Deadline has confirmed that Byron Allen is taking another run at BET Media Group in a $3.5 billion bid sent to Paramount Global for BET and VH1. The offer followed a report that Paramount is in talks to sell BET to a management-led investor group.

Paramount put BET Media Group fielded offers for BET earlier this year, receiving bids from Allen, Tyler Perry and others, but took it off the table after determining that the offers weren’t high enough.

During an event in Atlanta, Perry said that he wasn’t a fan of the process. “I was disappointed about it for a number of reasons. The way it happened was disrespectful in a lot of ways,” he said, according to The Atlanta Journal-Constitution.

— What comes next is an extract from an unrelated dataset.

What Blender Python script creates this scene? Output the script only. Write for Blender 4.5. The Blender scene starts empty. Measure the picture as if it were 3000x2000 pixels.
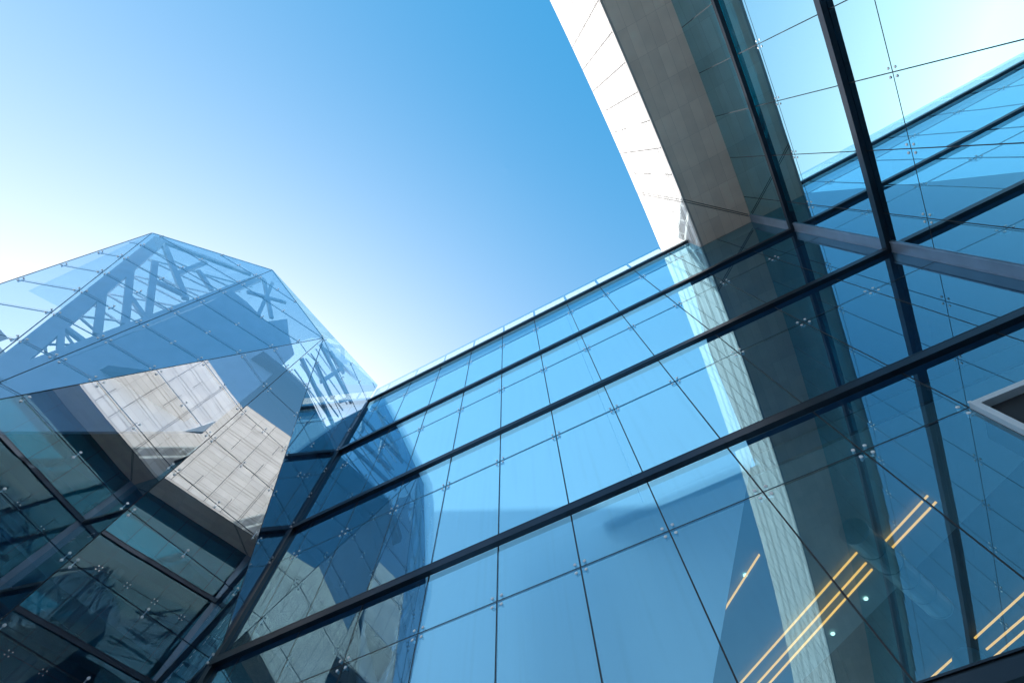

Allen is said to have resubmitted his bid when he learned of the potential deal with BET CEO Scott Mills and Chinh Chu, a former Blackstone executive who runs New York-based CC Capital Partners. Bloomberg first reported those conversations, citing a possible price tag of just under $2 billion.

The news comes as Par also has been in talks about a broader merger with Warner Bros Discovery.

BET Media is composed of the linear networks, BET+, BET Studios — which launched in 2021 with partners Kenya Barris, Rashida Jones and Aaron Rashon Thomas — and VH1, which was moved under the BET umbrella last year. Founded by Robert Johnson in 1980, BET aka Black Entertainment Television was the first cable channel to cater to Black audiences. It was acquired by Viacom in 2001 in a deal worth $3 billion. There was some excitement in the black community about the asset returning to a Black-owned media company.

Allen Media Group declined to comment.